Wonder Boys review

Despite the success of LA Confidential, director Curtis Hanson couldn't prevent this odd little encore from flopping Stateside. But defiant distributor Paramount is re-releasing Wonder Boys over there (Oscars in mind?) and it's a wise move, because Hanson's funny, free-wheeling spin on Michael Chabon's novel dangles on the same family tree as the likes of Rushmore and American Beauty thanks to its curious, cross-generational bonding antics and faith in people at their most affably mixed-up.

Maybe it bombed because, in its undemonstrative way, it's not typical Hollywood fare. Sure, it's a rites-of-passage tale. But its unlikely hero is less Tobey Maguire's Leer than Michael Douglas' Tripp, a jaded, 50-ish academic who puffs too much weed and has more issues than his students. And, while the ramshackle plot finds room for a dead dog, a stolen car, some mightily potent painkillers and a bonkers Little Richard lookalike in its comedy of errors, Hanson's direction and Steve Klove's crisp script keep it clear of crass hysterics - for most of the running time, at least.

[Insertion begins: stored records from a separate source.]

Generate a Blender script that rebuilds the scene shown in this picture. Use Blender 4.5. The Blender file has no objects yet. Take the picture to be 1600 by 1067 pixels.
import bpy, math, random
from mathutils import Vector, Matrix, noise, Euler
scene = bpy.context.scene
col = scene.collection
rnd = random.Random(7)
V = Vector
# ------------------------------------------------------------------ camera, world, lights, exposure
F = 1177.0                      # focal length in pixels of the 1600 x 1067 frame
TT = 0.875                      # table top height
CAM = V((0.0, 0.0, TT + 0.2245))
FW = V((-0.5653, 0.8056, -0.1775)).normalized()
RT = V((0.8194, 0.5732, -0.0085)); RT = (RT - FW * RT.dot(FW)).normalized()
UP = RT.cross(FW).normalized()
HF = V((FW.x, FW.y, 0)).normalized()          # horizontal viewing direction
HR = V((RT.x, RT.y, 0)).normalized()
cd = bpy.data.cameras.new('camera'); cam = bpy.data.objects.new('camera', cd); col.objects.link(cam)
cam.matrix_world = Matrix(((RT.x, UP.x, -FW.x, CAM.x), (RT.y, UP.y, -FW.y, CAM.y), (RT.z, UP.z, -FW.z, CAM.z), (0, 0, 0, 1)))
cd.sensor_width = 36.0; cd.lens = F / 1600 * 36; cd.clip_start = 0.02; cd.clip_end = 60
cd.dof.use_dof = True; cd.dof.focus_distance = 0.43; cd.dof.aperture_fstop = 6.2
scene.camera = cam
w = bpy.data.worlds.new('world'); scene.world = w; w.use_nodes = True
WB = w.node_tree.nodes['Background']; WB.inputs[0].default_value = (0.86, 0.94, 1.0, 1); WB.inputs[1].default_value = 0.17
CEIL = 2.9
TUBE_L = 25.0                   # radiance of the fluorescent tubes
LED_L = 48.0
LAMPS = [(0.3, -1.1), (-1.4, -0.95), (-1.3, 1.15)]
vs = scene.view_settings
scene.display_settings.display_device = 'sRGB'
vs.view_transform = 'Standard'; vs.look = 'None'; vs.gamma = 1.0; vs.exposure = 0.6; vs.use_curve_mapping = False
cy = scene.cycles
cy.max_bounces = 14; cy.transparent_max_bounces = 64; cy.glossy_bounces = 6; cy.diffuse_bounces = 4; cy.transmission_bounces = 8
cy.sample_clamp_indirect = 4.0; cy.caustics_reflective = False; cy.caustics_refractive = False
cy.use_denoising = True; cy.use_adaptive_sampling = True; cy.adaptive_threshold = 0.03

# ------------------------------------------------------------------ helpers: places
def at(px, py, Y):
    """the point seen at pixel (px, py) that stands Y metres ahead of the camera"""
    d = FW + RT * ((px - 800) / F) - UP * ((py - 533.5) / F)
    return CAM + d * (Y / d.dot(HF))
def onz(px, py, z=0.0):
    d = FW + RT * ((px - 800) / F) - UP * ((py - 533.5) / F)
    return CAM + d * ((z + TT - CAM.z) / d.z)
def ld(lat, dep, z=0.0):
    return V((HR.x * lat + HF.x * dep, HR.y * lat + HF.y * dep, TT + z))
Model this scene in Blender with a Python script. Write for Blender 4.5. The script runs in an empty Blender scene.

But it's a character-driven deal, and the cast steal it. Maguire nails the oddball precocity of Leer, Robert Downey Jr acts-up a treat as Tripp's gay editor, and Katie Holmes smartly ditches the teeny fare as Tripp's student and lodger. As for Douglas, he manages to be likeable by dropping his "bad man" schtick to look every second of a dishevelled 50. He even has a credible romance with a woman roughly his own age (the excellent Frances McDormand), and you don't often get that in Hollywood.

Granted, the finale is a downer, turning to silly farce before tidying everything up neatly with a few cheesy homilies about "finding yourself". But the rest treats its messed-up characters with such clear-sighted affection, and so little sentiment, it's tough to begrudge them some kind of happy ending.

Hanson's bittersweet comedy proves winning for its warts-and-all characters, warmth and skew-whiff good humour. The ending is badly judged, and does the characters no justice, but superb acting on the ambling trip there just about compensates.